La figlia del mercante di fiori è un romanzo leggero, una lettura non troppo impegnativa, che avrebbe tutte le carte in regola per appassionare, per coinvolgere il lettore ed invece rimane sulla superficie, cadendo spesso nel cliché del genere.
Leggendo la sinossi mi sarei aspettata una storia di tutt’altro genere, invece mi sono trovata davanti un romanzo rosa, mascherato da tinte storiche e d’avventura.
La storia si divide in due binari narrativi differenti, da un lato troviamo Elisabeth, giovane figlia di John Trebithick, uomo tutto d’un pezzo ed esperto botanico, nonché commerciante di semi e piante rare da tutto il mondo. Siamo nell’Inghilterra di fine anni ottanta del 1800, precisamente in Cornovaglia.
Dall’altro lato, troviamo Anna Jenkins, nella Sidney dei giorni nostri. anche lei una giovane donna con una forte passione per le piante e la botanica in genere.

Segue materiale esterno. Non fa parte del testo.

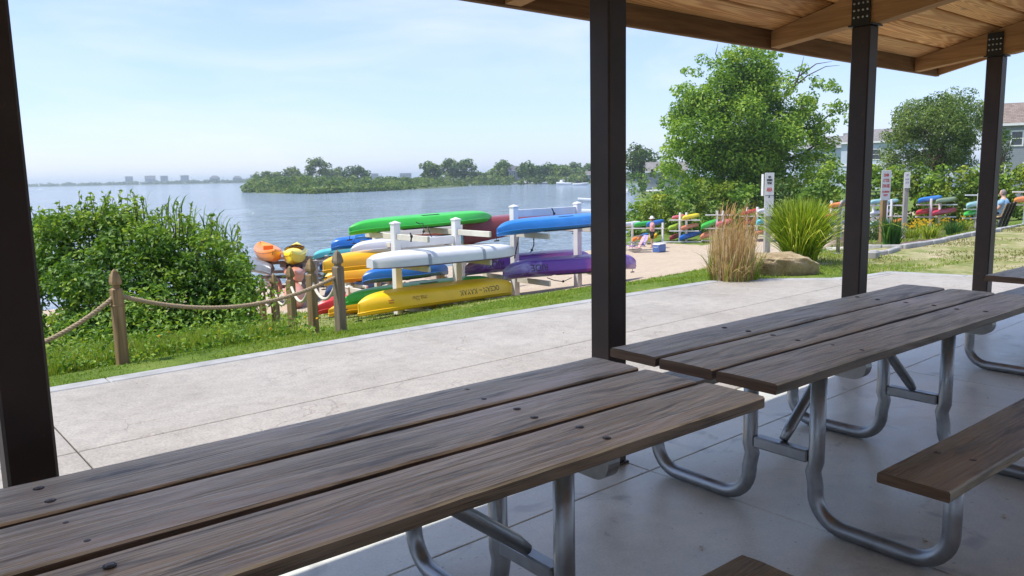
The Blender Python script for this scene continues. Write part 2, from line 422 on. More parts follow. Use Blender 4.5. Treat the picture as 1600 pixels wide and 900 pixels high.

Un giorno mentre ristruttura la casa della nonna, da poco deceduta, trova nascosto nel muro un diario, e una scatola antica, contenente un album da disegno, una foto, dei semi e dei gioielli.
Cosa hanno in comune queste due donne, Elizabeth e Anna?
E cosa ci faceva quella scatola antica e quel diario, murati dentro la casa di una vecchia signora?
A poco, a poco, mentre Anna cerca di risolvere quel mistero e colmare le lacune, scopre anche che c’è un filo diretto che collega lei, con la sua antenata inglese, Elisabeth.
È una storia, quella raccontata, che sa di già visto, già letto, è per quanto i personaggi e l’ambientazione siano scritti bene, ho faticato molto a immedesimarmi. Non mi hanno emozionato, anzi mi hanno lasciato un po’ distante, oltre al fatto che ho trovato la storia d’amore un po’ forzata ai fini della trama, oltre che frettolosa.
Il libro non finisce, nel senso che si chiude con un non finale.
Sembra quasi che qualcuno abbia troncato il romanzo, tagliandone via un pezzo, per metterci la parola fine.
In sintesi, è stata una piacevole lettura sì, ma che non ha lasciato nulla e si dimentica in fretta.